**TASK BRIEF**
Return the material word for word. Do not include the pictures.

☆ ☆ ☆ ☆

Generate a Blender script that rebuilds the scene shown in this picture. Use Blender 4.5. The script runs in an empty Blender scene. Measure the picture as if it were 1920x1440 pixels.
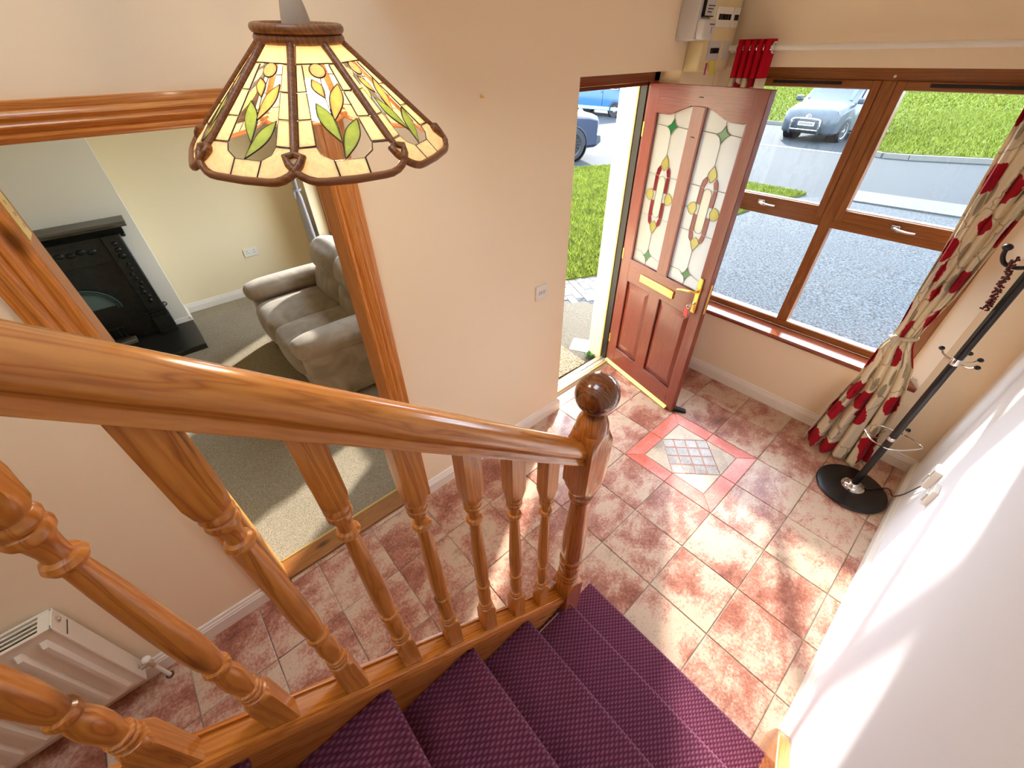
import bpy, bmesh, math, random
from mathutils import Vector, Matrix
random.seed(7)
S = bpy.context.scene
COL = S.collection
# ------------------------------------------------------------------ camera
cam = bpy.data.cameras.new('camera'); cam.sensor_width = 36.0; cam.sensor_fit = 'HORIZONTAL'
cam.lens = 14.310758; cam.clip_start = 0.02; cam.clip_end = 300
camo = bpy.data.objects.new('camera', cam); COL.objects.link(camo)
camo.matrix_world = Matrix(((0.6607414, -0.4665225, 0.5880285, 0.2907981),
                            (0.7504420, 0.4273220, -0.5042149, -1.8173465),
                            (-0.0160499, 0.7744370, 0.6324474, 2.1925525),
                            (0, 0, 0, 1)))
S.camera = camo
# ------------------------------------------------------------------ sky, sun, exposure
W = bpy.data.worlds.new('sky'); S.world = W; W.use_nodes = True
wn = W.node_tree.nodes; wl = W.node_tree.links
bg = wn['Background']; bg.inputs['Strength'].default_value = SKY = 2.7
bg.inputs['Color'].default_value = (0.76, 0.89, 1.06, 1)
sun = bpy.data.lights.new('sun', 'SUN'); sun.energy = 3.3; sun.angle = math.radians(2.4); sun.color = (1.0, 0.95, 0.88)
suno = bpy.data.objects.new('sun', sun); COL.objects.link(suno)
SUN = Vector((0.49, -0.87, -0.48)).normalized()
suno.rotation_euler = SUN.to_track_quat('-Z', 'Y').to_euler(); suno.location = (-3, 8, 6)
S.view_settings.view_transform = 'Standard'; S.view_settings.look = 'None'
S.view_settings.gamma = 1.0; S.view_settings.use_curve_mapping = False
S.view_settings.exposure = 2.05
S.cycles.use_denoising = True; S.cycles.use_adaptive_sampling = True; S.cycles.adaptive_threshold = .05; S.cycles.adaptive_min_samples = 16
S.cycles.max_bounces = 9; S.cycles.diffuse_bounces = 6; S.cycles.glossy_bounces = 3
S.cycles.transmission_bounces = 8; S.cycles.transparent_max_bounces = 16
S.cycles.sample_clamp_indirect = 10; S.cycles.caustics_reflective = False; S.cycles.caustics_refractive = False

# ------------------------------------------------------------------ mesh helpers
class MB:
    def __init__(s): s.v = []; s.f = []; s.uv = None
    def add(s, vs, fs):
        o = len(s.v); s.v += [tuple(v) for v in vs]; s.f += [tuple(i + o for i in f) for f in fs]; return s
    def box(s, x0, x1, y0, y1, z0, z1, M=None):
        vs = [Vector((x, y, z)) for z in (z0, z1) for y in (y0, y1) for x in (x0, x1)]
        if M is not None: vs = [M @ v for v in vs]
        return s.add(vs, [(0, 2, 3, 1), (4, 5, 7, 6), (0, 1, 5, 4), (2, 6, 7, 3), (0, 4, 6, 2), (1, 3, 7, 5)])
    def prism(s, poly, f0, f1):
        n = len(poly)
        vs = [f0(*p) for p in poly] + [f1(*p) for p in poly]
        fs = [tuple(range(n))[::-1], tuple(range(n, 2 * n))]
        fs += [(i, (i + 1) % n, n + (i + 1) % n, n + i) for i in range(n)]
        return s.add(vs, fs)
    def lathe(s, prof, cx=0, cy=0, seg=24, M=None):
        vs = []; fs = []; k = len(prof)
        for r, z in prof:
            for i in range(seg):
                a = 2 * math.pi * i / seg; vs.append(Vector((cx + r * math.cos(a), cy + r * math.sin(a), z)))
        for j in range(k - 1):
            for i in range(seg):
                i2 = (i + 1) % seg; fs.append((j * seg + i, j * seg + i2, (j + 1) * seg + i2, (j + 1) * seg + i))
        fs.append(tuple(range(seg))[::-1]); fs.append(tuple((k - 1) * seg + i for i in range(seg)))
        if M is not None: vs = [M @ v for v in vs]
        return s.add(vs, fs)
    def turned(s, a, prof, seg=32, fn=None):
        """square blank of half size a turned to radius prof(z)"""
        vs = []; fs = []; k = len(prof)
        for z, rho in prof:
            for i in range(seg):
                t = 2 * math.pi * i / seg
                r = min(a / max(abs(math.cos(t)), abs(math.sin(t))), rho)
                v = (r * math.cos(t), r * math.sin(t), z)
                vs.append(fn(*v) if fn else v)
        for j in range(k - 1):
            for i in range(seg):
                i2 = (i + 1) % seg; fs.append((j * seg + i, j * seg + i2, (j + 1) * seg + i2, (j + 1) * seg + i))
        fs.append(tuple(range(seg))[::-1]); fs.append(tuple((k - 1) * seg + i for i in range(seg)))
        return s.add(vs, fs)
    def tube(s, pts, r, seg=8, closed=False):
        pts = [Vector(p) for p in pts]; n = len(pts); vs = []; fs = []
        rs = r if isinstance(r, (list, tuple)) else [r] * n
        up = None
        for i, p in enumerate(pts):
            if closed: t = pts[(i + 1) % n] - pts[i - 1]
            else: t = pts[min(i + 1, n - 1)] - pts[max(i - 1, 0)]
            t.normalize()
            if up is None:
                up = Vector((0, 0, 1)) if abs(t.z) < .9 else Vector((1, 0, 0))
            u = up - t * up.dot(t)
            if u.length < 1e-6: u = t.orthogonal()
            u.normalize(); up = u; w = t.cross(u)
            for j in range(seg):
                a = 2 * math.pi * j / seg; vs.append(p + (u * math.cos(a) + w * math.sin(a)) * rs[i])
        m = n if closed else n - 1
        for i in range(m):
            for j in range(seg):
                j2 = (j + 1) % seg; i2 = (i + 1) % n
                fs.append((i * seg + j, i * seg + j2, i2 * seg + j2, i2 * seg + j))
        if not closed:
            fs.append(tuple(range(seg))[::-1]); fs.append(tuple((n - 1) * seg + j for j in range(seg)))
        return s.add(vs, fs)
    def sphere(s, c, r, seg=12, ring=8, sc=(1, 1, 1)):
        prof = [(max(1e-4, r * math.sin(math.pi * j / ring)), -r * math.cos(math.pi * j / ring)) for j in range(ring + 1)]
        M = Matrix.Translation(Vector(c)) @ Matrix.Diagonal((sc[0], sc[1], sc[2], 1))
        return s.lathe(prof, seg=seg, M=M)
    def grid(s, nu, nv, fn, uvfn=None):
        o = len(s.v)
        for j in range(nv + 1):
            for i in range(nu + 1):
                s.v.append(tuple(fn(i / nu, j / nv)))
        for j in range(nv):
            for i in range(nu):
                a = o + j * (nu + 1) + i; s.f.append((a, a + 1, a + nu + 2, a + nu + 1))
        if uvfn:
            s.uv = s.uv or {}
            for j in range(nv + 1):
                for i in range(nu + 1): s.uv[o + j * (nu + 1) + i] = uvfn(i / nu, j / nv)
        return s
    def mesh(s, name, mat, smooth=40):
        me = bpy.data.meshes.new(name); me.from_pydata(s.v, [], s.f); me.update()
        bm = bmesh.new(); bm.from_mesh(me); bmesh.ops.recalc_face_normals(bm, faces=bm.faces); bm.to_mesh(me); bm.free()
        if s.uv:
            L = me.uv_layers.new(name='cloth')
            for lp in me.loops: L.data[lp.index].uv = s.uv.get(lp.vertex_index, (0, 0))
        if mat: me.materials.append(mat)
        if smooth:
            me.polygons.foreach_set('use_smooth', [True] * len(me.polygons))
            me.set_sharp_from_angle(angle=math.radians(smooth))
        return me
    def build(s, name, mat, parent=None, smooth=40, bevel=0, seg=2, sub=0):
        return mesh_obj(name, s.mesh(name, mat, smooth), parent, bevel, seg, sub)
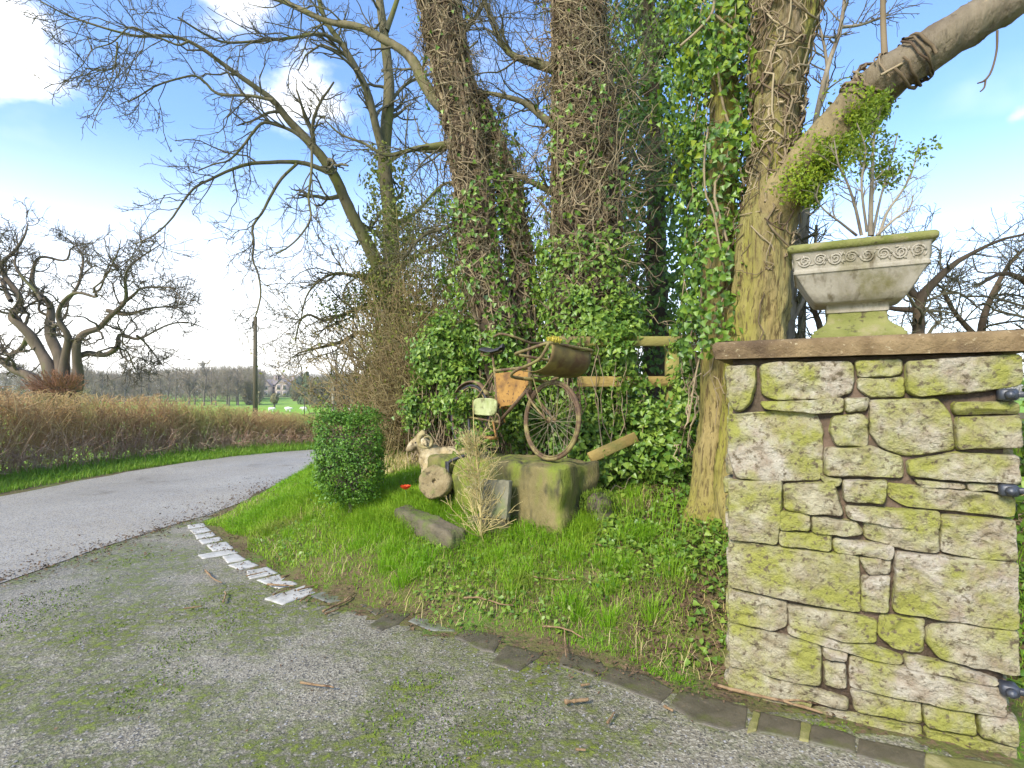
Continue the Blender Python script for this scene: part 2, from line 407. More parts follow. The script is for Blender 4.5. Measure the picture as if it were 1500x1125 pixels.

☆ ☆ ☆ ☆

**PROBLEM SOLUTION**
Generate a Blender script that rebuilds the scene shown in this picture. Use Blender 4.5. The script runs in an empty Blender scene. Measure the picture as if it were 1920x1440 pixels.
import bpy, bmesh, math, random
from mathutils import Vector, Matrix
random.seed(7)
S = bpy.context.scene
COL = S.collection
# ------------------------------------------------------------------ camera
cam = bpy.data.cameras.new('camera'); cam.sensor_width = 36.0; cam.sensor_fit = 'HORIZONTAL'
cam.lens = 14.310758; cam.clip_start = 0.02; cam.clip_end = 300
camo = bpy.data.objects.new('camera', cam); COL.objects.link(camo)
camo.matrix_world = Matrix(((0.6607414, -0.4665225, 0.5880285, 0.2907981),
                            (0.7504420, 0.4273220, -0.5042149, -1.8173465),
                            (-0.0160499, 0.7744370, 0.6324474, 2.1925525),
                            (0, 0, 0, 1)))
S.camera = camo
# ------------------------------------------------------------------ sky, sun, exposure
W = bpy.data.worlds.new('sky'); S.world = W; W.use_nodes = True
wn = W.node_tree.nodes; wl = W.node_tree.links
bg = wn['Background']; bg.inputs['Strength'].default_value = SKY = 2.7
bg.inputs['Color'].default_value = (0.76, 0.89, 1.06, 1)
sun = bpy.data.lights.new('sun', 'SUN'); sun.energy = 3.3; sun.angle = math.radians(2.4); sun.color = (1.0, 0.95, 0.88)
suno = bpy.data.objects.new('sun', sun); COL.objects.link(suno)
SUN = Vector((0.49, -0.87, -0.48)).normalized()
suno.rotation_euler = SUN.to_track_quat('-Z', 'Y').to_euler(); suno.location = (-3, 8, 6)
S.view_settings.view_transform = 'Standard'; S.view_settings.look = 'None'
S.view_settings.gamma = 1.0; S.view_settings.use_curve_mapping = False
S.view_settings.exposure = 2.05
S.cycles.use_denoising = True; S.cycles.use_adaptive_sampling = True; S.cycles.adaptive_threshold = .05; S.cycles.adaptive_min_samples = 16
S.cycles.max_bounces = 9; S.cycles.diffuse_bounces = 6; S.cycles.glossy_bounces = 3
S.cycles.transmission_bounces = 8; S.cycles.transparent_max_bounces = 16
S.cycles.sample_clamp_indirect = 10; S.cycles.caustics_reflective = False; S.cycles.caustics_refractive = False

# ------------------------------------------------------------------ mesh helpers
class MB:
    def __init__(s): s.v = []; s.f = []; s.uv = None
    def add(s, vs, fs):
        o = len(s.v); s.v += [tuple(v) for v in vs]; s.f += [tuple(i + o for i in f) for f in fs]; return s
    def box(s, x0, x1, y0, y1, z0, z1, M=None):
        vs = [Vector((x, y, z)) for z in (z0, z1) for y in (y0, y1) for x in (x0, x1)]
        if M is not None: vs = [M @ v for v in vs]
        return s.add(vs, [(0, 2, 3, 1), (4, 5, 7, 6), (0, 1, 5, 4), (2, 6, 7, 3), (0, 4, 6, 2), (1, 3, 7, 5)])
    def prism(s, poly, f0, f1):
        n = len(poly)
        vs = [f0(*p) for p in poly] + [f1(*p) for p in poly]
        fs = [tuple(range(n))[::-1], tuple(range(n, 2 * n))]
        fs += [(i, (i + 1) % n, n + (i + 1) % n, n + i) for i in range(n)]
        return s.add(vs, fs)
    def lathe(s, prof, cx=0, cy=0, seg=24, M=None):
        vs = []; fs = []; k = len(prof)
        for r, z in prof:
            for i in range(seg):
                a = 2 * math.pi * i / seg; vs.append(Vector((cx + r * math.cos(a), cy + r * math.sin(a), z)))
        for j in range(k - 1):
            for i in range(seg):
                i2 = (i + 1) % seg; fs.append((j * seg + i, j * seg + i2, (j + 1) * seg + i2, (j + 1) * seg + i))
        fs.append(tuple(range(seg))[::-1]); fs.append(tuple((k - 1) * seg + i for i in range(seg)))
        if M is not None: vs = [M @ v for v in vs]
        return s.add(vs, fs)
    def turned(s, a, prof, seg=32, fn=None):
        """square blank of half size a turned to radius prof(z)"""
        vs = []; fs = []; k = len(prof)
        for z, rho in prof:
            for i in range(seg):
                t = 2 * math.pi * i / seg
                r = min(a / max(abs(math.cos(t)), abs(math.sin(t))), rho)
                v = (r * math.cos(t), r * math.sin(t), z)
                vs.append(fn(*v) if fn else v)
        for j in range(k - 1):
            for i in range(seg):
                i2 = (i + 1) % seg; fs.append((j * seg + i, j * seg + i2, (j + 1) * seg + i2, (j + 1) * seg + i))
        fs.append(tuple(range(seg))[::-1]); fs.append(tuple((k - 1) * seg + i for i in range(seg)))
        return s.add(vs, fs)
    def tube(s, pts, r, seg=8, closed=False):
        pts = [Vector(p) for p in pts]; n = len(pts); vs = []; fs = []
        rs = r if isinstance(r, (list, tuple)) else [r] * n
        up = None
        for i, p in enumerate(pts):
            if closed: t = pts[(i + 1) % n] - pts[i - 1]
            else: t = pts[min(i + 1, n - 1)] - pts[max(i - 1, 0)]
            t.normalize()
            if up is None:
                up = Vector((0, 0, 1)) if abs(t.z) < .9 else Vector((1, 0, 0))
            u = up - t * up.dot(t)
            if u.length < 1e-6: u = t.orthogonal()
            u.normalize(); up = u; w = t.cross(u)
            for j in range(seg):
                a = 2 * math.pi * j / seg; vs.append(p + (u * math.cos(a) + w * math.sin(a)) * rs[i])
        m = n if closed else n - 1
        for i in range(m):
            for j in range(seg):
                j2 = (j + 1) % seg; i2 = (i + 1) % n
                fs.append((i * seg + j, i * seg + j2, i2 * seg + j2, i2 * seg + j))
        if not closed:
            fs.append(tuple(range(seg))[::-1]); fs.append(tuple((n - 1) * seg + j for j in range(seg)))
        return s.add(vs, fs)
    def sphere(s, c, r, seg=12, ring=8, sc=(1, 1, 1)):
        prof = [(max(1e-4, r * math.sin(math.pi * j / ring)), -r * math.cos(math.pi * j / ring)) for j in range(ring + 1)]
        M = Matrix.Translation(Vector(c)) @ Matrix.Diagonal((sc[0], sc[1], sc[2], 1))
        return s.lathe(prof, seg=seg, M=M)
    def grid(s, nu, nv, fn, uvfn=None):
        o = len(s.v)
        for j in range(nv + 1):
            for i in range(nu + 1):
                s.v.append(tuple(fn(i / nu, j / nv)))
        for j in range(nv):
            for i in range(nu):
                a = o + j * (nu + 1) + i; s.f.append((a, a + 1, a + nu + 2, a + nu + 1))
        if uvfn:
            s.uv = s.uv or {}
            for j in range(nv + 1):
                for i in range(nu + 1): s.uv[o + j * (nu + 1) + i] = uvfn(i / nu, j / nv)
        return s
    def mesh(s, name, mat, smooth=40):
        me = bpy.data.meshes.new(name); me.from_pydata(s.v, [], s.f); me.update()
        bm = bmesh.new(); bm.from_mesh(me); bmesh.ops.recalc_face_normals(bm, faces=bm.faces); bm.to_mesh(me); bm.free()
        if s.uv:
            L = me.uv_layers.new(name='cloth')
            for lp in me.loops: L.data[lp.index].uv = s.uv.get(lp.vertex_index, (0, 0))
        if mat: me.materials.append(mat)
        if smooth:
            me.polygons.foreach_set('use_smooth', [True] * len(me.polygons))
            me.set_sharp_from_angle(angle=math.radians(smooth))
        return me
    def build(s, name, mat, parent=None, smooth=40, bevel=0, seg=2, sub=0):
        return mesh_obj(name, s.mesh(name, mat, smooth), parent, bevel, seg, sub)
Continue the Blender Python script for this scene: part 2, from line 407. More parts follow. The script is for Blender 4.5. Measure the picture as if it were 1500x1125 pixels.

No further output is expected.